━━━━━ Data shown

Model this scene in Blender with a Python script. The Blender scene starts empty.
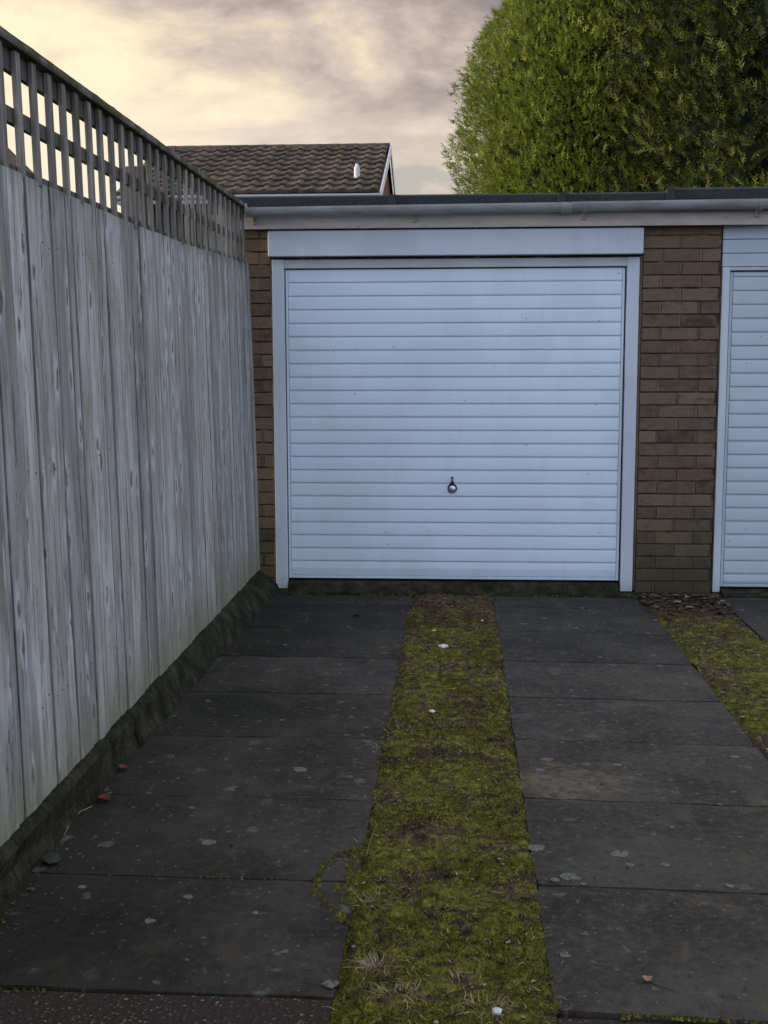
import bpy, math, random
import numpy as np
from mathutils import Vector, Matrix
R = math.radians
rng = np.random.default_rng(7); random.seed(7)
sc = bpy.context.scene; col = sc.collection

# ------------------------------------------------------------------ camera
CAM_H = 1.45; F = 1200.0
def axes(p, y, r):
    p, y, r = R(p), R(y), R(r)
    fwd = Vector((-math.sin(y)*math.cos(p), math.cos(y)*math.cos(p), -math.sin(p)))
    rt = Vector((math.cos(y), math.sin(y), 0)); up = rt.cross(fwd)
    return rt*math.cos(r)+up*math.sin(r), up*math.cos(r)-rt*math.sin(r), fwd
rt, up, fwd = axes(7.27, 3.51, -0.153)
cd = bpy.data.cameras.new('camera'); cam = bpy.data.objects.new('camera', cd); col.objects.link(cam)
cd.sensor_width = 36; cd.lens = F/1024*36; cd.clip_start = 0.05; cd.clip_end = 2000
m = Matrix((rt, up, -fwd)).transposed().to_4x4(); m.translation = (0, 0, CAM_H)
cam.matrix_world = m; sc.camera = cam

# ------------------------------------------------------------------ world, sun, exposure
SUN = Vector((-0.97, -0.01, 0.22)).normalized()
elev = math.asin(SUN.z); rot = math.atan2(SUN.x, SUN.y)
GLOW = Vector((-0.30, 0.93, 0.235)).normalized()
w = bpy.data.worlds.new('World'); sc.world = w; w.use_nodes = True
nt = w.node_tree; N = nt.nodes; L = nt.links; N.clear()
def nd(t, **k):
    n = N.new(t)
    for a, b in k.items(): setattr(n, a, b)
    return n
def mth(op, a, b=None, c=None, clamp=False):
    n = nd('ShaderNodeMath', operation=op, use_clamp=clamp)
    for i, v in enumerate((a, b, c)):
        if v is None: continue
        if isinstance(v, (int, float)): n.inputs[i].default_value = v
        else: L.new(v, n.inputs[i])
    return n.outputs[0]
def ramp(fac, stops, interp='LINEAR'):
    n = nd('ShaderNodeValToRGB'); n.color_ramp.interpolation = interp
    el = n.color_ramp.elements
    while len(el) < len(stops): el.new(0.5)
    for e, (p, c) in zip(el, stops): e.position = p; e.color = (*c, 1) if len(c) == 3 else c
    L.new(fac, n.inputs[0]); return n.outputs[0]
def mixc(f, a, b, mode='MIX'):
    n = nd('ShaderNodeMix', data_type='RGBA', blend_type=mode)
    for s, v in ((n.inputs[0], f), (n.inputs[6], a), (n.inputs[7], b)):
        if isinstance(v, (int, float)): s.default_value = v
        elif isinstance(v, tuple): s.default_value = (*v, 1)
        else: L.new(v, s)
    return n.outputs[2]
def noise(vec, scale, detail=4, rough=.5, dist=0):
    n = nd('ShaderNodeTexNoise'); n.inputs['Scale'].default_value = scale
    n.inputs['Detail'].default_value = detail; n.inputs['Roughness'].default_value = rough
    n.inputs['Distortion'].default_value = dist
    if vec is not None: L.new(vec, n.inputs['Vector'])
    return n.outputs['Fac']
def mapr(v, a, b, c=0., d=1., smooth=True):
    n = nd('ShaderNodeMapRange', interpolation_type='SMOOTHSTEP' if smooth else 'LINEAR')
    L.new(v, n.inputs[0])
    for i, x in enumerate((a, b, c, d)): n.inputs[i+1].default_value = x
    return n.outputs[0]
SKY_STRENGTH = 0.10
sky = nd('ShaderNodeTexSky', sky_type='NISHITA', sun_disc=False, sun_elevation=elev, sun_rotation=rot,
         air_density=1.0, dust_density=1.2, ozone_density=2.0)
tc = nd('ShaderNodeTexCoord'); D = tc.outputs['Generated']
sx = nd('ShaderNodeSeparateXYZ'); L.new(D, sx.inputs[0])
zc = mth('ADD', mth('MAXIMUM', sx.outputs[2], 0.0), 0.42)
cx = nd('ShaderNodeCombineXYZ')
L.new(mth('DIVIDE', sx.outputs[0], zc), cx.inputs[0]); L.new(mth('DIVIDE', sx.outputs[1], zc), cx.inputs[1])
cv = cx.outputs[0]
mp = nd('ShaderNodeMapping'); L.new(cv, mp.inputs[0]); mp.inputs['Location'].default_value = (3.3, 1.15, .4); mp.inputs['Scale'].default_value = (1.0, 1.35, 1)
n1 = noise(mp.outputs[0], 2.0, 9, .56, .25)
n2 = noise(mp.outputs[0], 5.5, 8, .6, .3)
body = mth('ADD', mth('MULTIPLY', mth('ADD', mth('MULTIPLY', n1, .68), mth('MULTIPLY', n2, .32)), 2.15), -.585)
dt = nd('ShaderNodeVectorMath', operation='DOT_PRODUCT'); L.new(D, dt.inputs[0]); dt.inputs[1].default_value = GLOW
glow = mapr(dt.outputs['Value'], .955, 1.0)
front = mapr(sx.outputs[1], .15, .80)
d2 = nd('ShaderNodeVectorMath', operation='DOT_PRODUCT'); L.new(D, d2.inputs[0]); d2.inputs[1].default_value = Vector((-.10, .955, .292)).normalized()
bank = mapr(d2.outputs['Value'], .945, .995)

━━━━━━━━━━

§ Required task:
All lines in the data that contain the word "scene" should be copied.

§ Correct result:
Model this scene in Blender with a Python script. The Blender scene starts empty.
sc = bpy.context.scene; col = sc.collection